Tuesday, November 13, 2012

Another family heirloom bites the dust

It's almost eighteen months since I first "got serious" about shifting our old tat through the auspices of eBay. A few months less than that since I blogged about it. In that year and a half I've sold things from as small as an enamel lapel badge to as large as an entire bedroom suite comprising super-king sleigh bed (with mattress), triple wardrobe, five-drawer chest and two three-drawer bedside tables. That went to a hotel owner in Staffordshire who, in the end, was glad I'd persuaded him to come in a Luton van. He admitted he would never have got it all on the trailer he had been intending to come with.

Some of the items I've been glad to see the back of. Some of the really bad DVDs we've bought over the years, and many of the things mentioned on that blog post linked above. Things that have hung around for years not being used and never likely to be.

Some things I've had to let go with a twinge of regret. Mostly stuff that has been part of my life since childhood, but which I had to reluctantly conclude there was absolutely no point hanging on to. The Kodascope Eight Model 30 vintage cine projector that the whole family used to gather around to watch holiday footage, interspersed with reels from my Dad's small collection of B&W Felix the Cat cartoons. When I opened up its old wooden box and that familiar smell hit me, all the memories came flooding back. But hey, I don't need the object to have the memories, and it went to someone who will actually use it.

Similarly with my Mum's old Singer sewing machine. Not something I had any emotional attachment to ;0) but I was delighted that it went to a guy in the Netherlands who refurbishes them and passes them on to retired ladies who are keen on quilting. Once again something that had sat unused under Mum's sideboard for 25 years gets a new lease of life.

And since I've arrived through a roundabout route at the sideboard, it's time to reveal that it is that very sideboard, along with its matching dining table and four chairs, that is the subject of this post. For it too was sold, this weekend just past.

Solid walnut. Yes, solid, not veneer as suggested by the plonker from an auction house who came round to value it and tried to make out it was veneered because he could see a join in the top. Idiot. That's where the wood itself is jointed by the craftsmen whose workshop I visited, aged 13 or 14, to see the dining room suite being made. It was my Dad's gift for attaining his majority - 21 years with the same firm.
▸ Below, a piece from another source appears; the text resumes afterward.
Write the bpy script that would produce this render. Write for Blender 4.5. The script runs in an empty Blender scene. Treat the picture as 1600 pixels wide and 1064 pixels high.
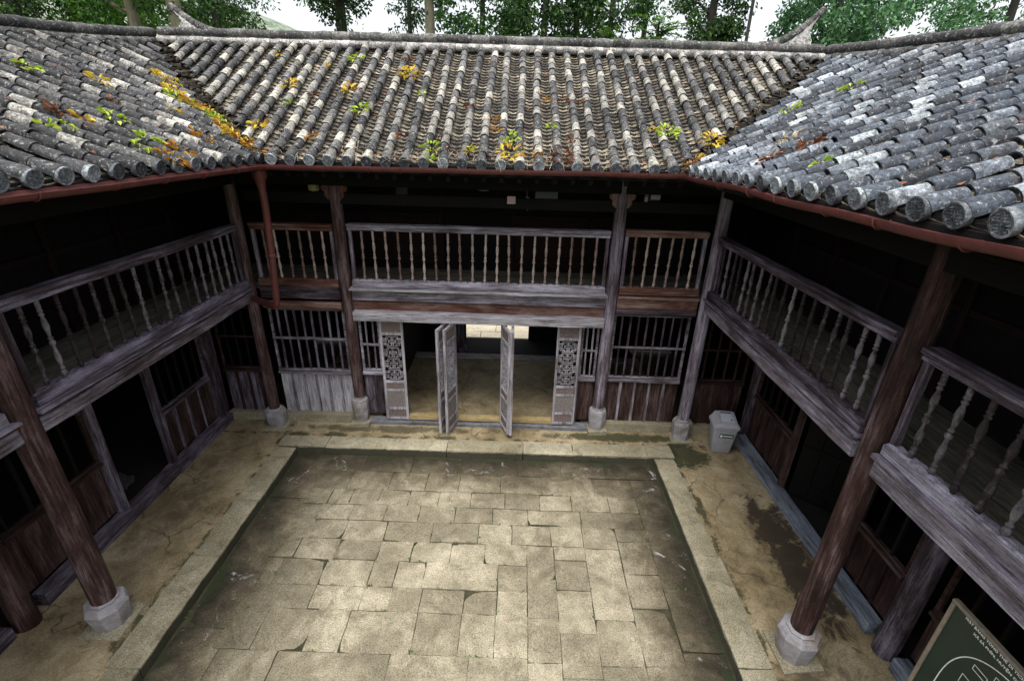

Walnut's not "in vogue" at the moment though, and the whole thing was both too small for our needs and too small for the room it would live in, not to mention having suffered from various forms of neglect over the years. It would take an expert, an expensive expert, to return the suite to the soft matte patina with which it originally arrived from the makers. It lived 40 years in clouds of cigarette smoke, was polished with the wrong kind of polish, suffered water damage when someone attempted to wash off the smoke residue (and left a tea-tray sitting on a damp patch), and was constantly exposed to sunlight and curtain movement on one corner, so all in all it was in a pretty sorry state.

And we don't like the style much either. Offspring never do like the style of their parents, do they? I'm no exception. So it joined the ranks of eBay sales. 228 of them since May 2011. Unfortunately we were just half an hour too late returning from our Sunday lunch with friends to arrange a pick up for that day, so we have to hang on to it for another two weeks, which in turn means our flooring guy will have to work around it.